Another surprise was the Brussels Tram Museum, that Kim and Aidan went to see. We love riding trams in the city (and metro and busses), so we knew Aidan would love this museum, but the extent and pristine condition of the collection was amazing. And Kim and Aidan were able to take a ride on a historic tram through the beautiful park Woluwé. Aidan even got to steer (on a tram that wasn’t moving, of course). With one of the oldest tram systems in the world, Brussels is a fitting place to see some of the history of this delightful mode of transportation. Tourists can even take guided tram tours of the city, and trams can be rented for parties and special events. Needless to say, we didn’t have that experience, but it sounds unique.

Parks

Brussels is one of the greenest of capital cities with thousands of acres of parks. You don’t have to go too far to find a city square with trees, grass, flowers (the roses were gorgeous in June while we were there), and a few benches. We loved the Petite Sablon, Park Leopold, Cinquantenaire Park, among many others, but our favorite spot in all of Brussels may well have been the Forest of Soignies. It was a good hike or an easy tram ride from Place Flagey near our apartments, and it is a vast forest surrounded by the city. I only got to go there once, but Kim and Aidan went to several different parts of the forest, where there are walking paths, semi-wild animals (not at all afraid of humans), ponds, birds, trees (obviously), and best of all quiet. At least in the area near the old hippodrome, we were able to get far enough away from the streets and highways that you could completely forget you were in a city. Even if you can’t make it down to the forest, there are often little walled-in parks and gardens like the Jardin Jean-Félix Hap that we discovered not far from Place Jourdan. Consult your map for a patch of green or keep your eyes open for a gate in a wall that might just lead to a quiet public space.

Street Art

As I mentioned above, we visited the Victor Horta Museum and learned more about the Art Nouveau architects of Brussels. One of the joys of living in the city was walking around and discovering beautiful buildings. Near the museum is a walking tour that can get you started. Keep your eyes open for the gorgeous ironwork and fascinating painted or mosaic façades, and you will find more examples of this style as you walk around the city, especially in the European District and other neighborhoods a little beyond the city center.

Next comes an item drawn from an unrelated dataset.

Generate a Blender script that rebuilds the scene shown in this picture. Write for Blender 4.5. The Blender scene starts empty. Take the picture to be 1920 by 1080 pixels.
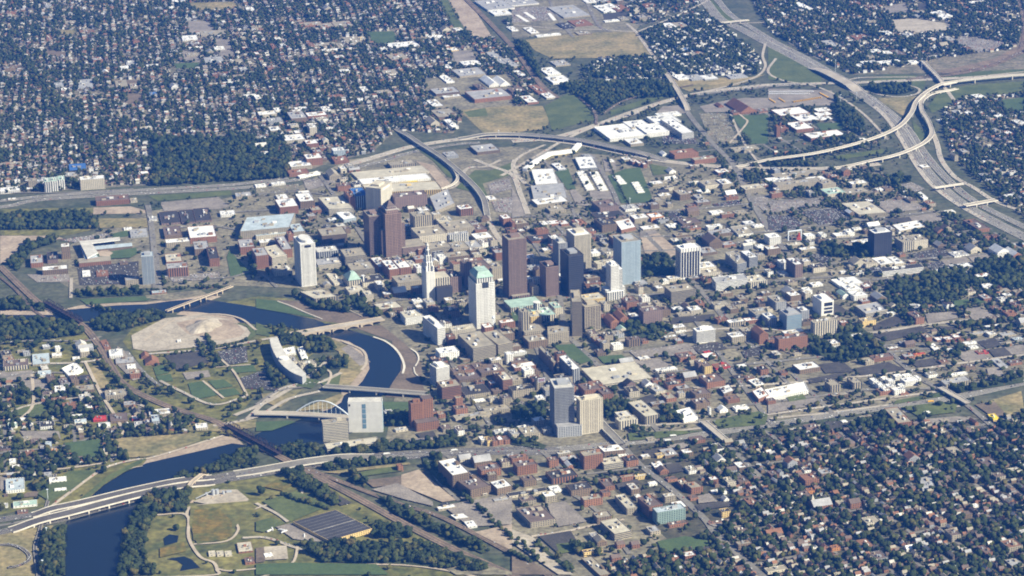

While you’re walking, you’ll also notice some of the many comic book murals that are scattered throughout the city. A trip to the Belgian Comic Strip Center might be worth your while. To be honest, we didn’t make it this trip. Instead, we took a short train ride down to Louvain-la-Neuve to visit the Hergé Museum and learn more about the creator of Tintin.

And if you wander down the right street, you just might encounter this competitor to the Manneke Pis, the Zinneke statue. The mongrel dogs that roamed by the Senne river that once flowed through the center of Brussels (until it was covered over, though it still flows beneath the city) were given this name, and the dog has become a mascot for Brussels multiculturalism. Every other year (on even numbered years) there is a Zinneke Parade, celebrating Brussels’ multi-lingual and multicultural communities. If you happen to be in Brussels in mid-May, you might even run into it. If not, see if you can find this slightly disrespectful dog making his mark on the city.